Videos by American Songwriter
ALAN LOMAX IN HAITI
Recordings for the Library of Congress
(HARTE)
[Rating: 4 stars]
In December 1936, Alan Lomax traveled to Haiti with a “turntable-cutting unit” and a stack of 12” blank aluminum disks to record on. He spent the next four months traveling around Haiti recording the songs and stories of the land. Lomax preferred to concentrate his focus on the music of the common everyday people, instead of that of the upper class, believing that the music of the common people is a snapshot document of that culture.
In this collection we have ten discs of material, each disc covering a different genre or event of the time; Meringues & Urban Music, Troubadour Music, Mardi Gras & Carnival, Rara & Vodou in Motion, Children’s Songs, Flowers of France, Francillia, Breaking of the Cakes at Le Roux, Songs of Labor and Leisure, and Worship. These recordings are more than 70 years old but have been cleaned up to sound as pristine as possible.

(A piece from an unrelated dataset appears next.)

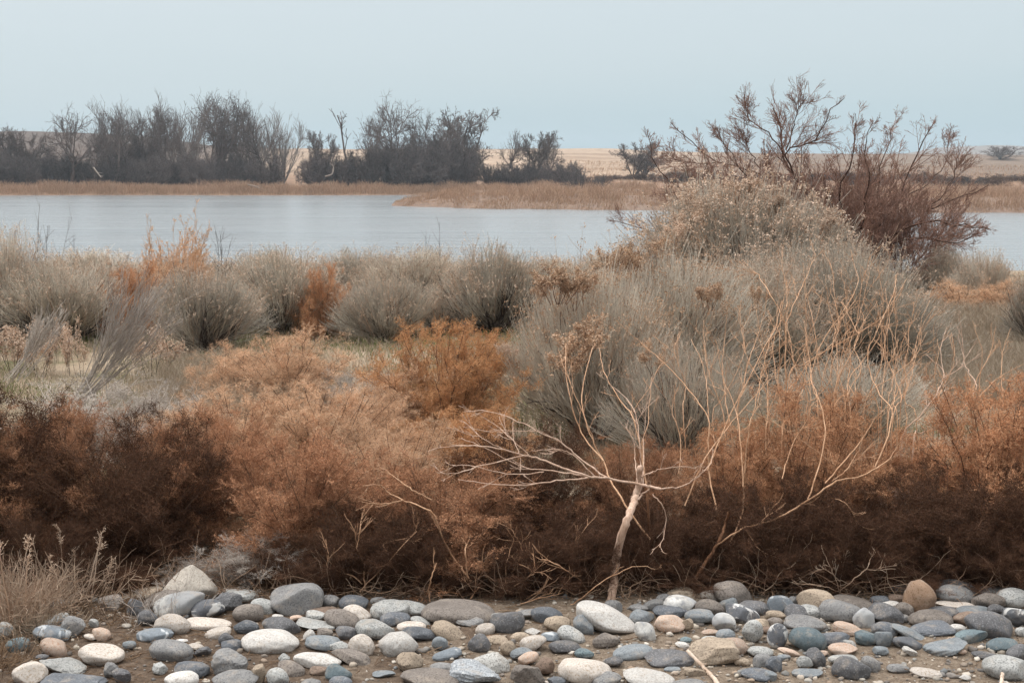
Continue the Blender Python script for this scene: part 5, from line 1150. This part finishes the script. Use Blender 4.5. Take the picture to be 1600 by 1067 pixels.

The most interesting portion of this collection is the included Diary of Lomax as well as the intensive liner notes that explain each recording, list the lyrics in the original language (French, Creole, or English) as well as the English translations. This makes this collection not only valuable as a musical collection, but extremely interesting from a historical perspective. Highly recommended.